Des nominations techniques et artistiques
Si Godzilla x Kong : The New Empire n’a pas transformé l’essai en moisson d’Oscars, il a reçu des reconnaissances dans les cercles techniques et spécialisés, notamment pour l’animation et les effets visuels (nominations aux Annie Awards et mentions dans plusieurs prix de la communauté FX). Ce type de reconnaissance souligne la qualité d’exécution technique — character animation, simulation et compositing — plus que la louange narrative. Pour un film de cet acabit, les trophées techniques sont souvent la médaille la plus révélatrice de son savoir-faire industriel.
Où le film se fait rattraper par sa propre ambition
Le principal reproche adressé au film tient à l’équilibre : la densité du monde et la multiplication des enjeux créent parfois un effet de dispersion. À force de vouloir tout montrer — origines, factions, nouveaux Titans, enjeux humains — le récit perd parfois en clarté et en intensité psychologique.
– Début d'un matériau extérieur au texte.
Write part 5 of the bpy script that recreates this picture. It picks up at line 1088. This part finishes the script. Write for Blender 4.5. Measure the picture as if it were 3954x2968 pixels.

Certains spectateurs peuvent ressentir que la franchise dilue ses personnages humains au profit d’une mythologie qui s’étend sans toujours convaincre sur le plan dramaturgique. Mais ces critiques, souvent de spectateurs cherchant plus de chair narrative, ne remettent pas en cause la maîtrise technique du projet.
Un blockbuster boosté aux effets spéciaux
Godzilla x Kong : The New Empire est un film conçu pour une expérience collective : écran large, son massif, public qui lâche ses cris et applaudit les cascades de destruction en CGI. Si vous allez au cinéma pour être impressionné, pour ressentir le rugissement et la vibration d’un monde qui s’effondre sous des pattes colossales, ce film remplit parfaitement son rôle. Si vous cherchez un drame humain resserré et une dissection psychologique, tournez-vous vers d’autres œuvres. Mais jugé sur ses propres critères — spectacle, inventivité visuelle, et fidélité au cahier des charges d’une franchise — The New Empire est un blockbuster généreux, parfois excessif, mais rarement ennuyant.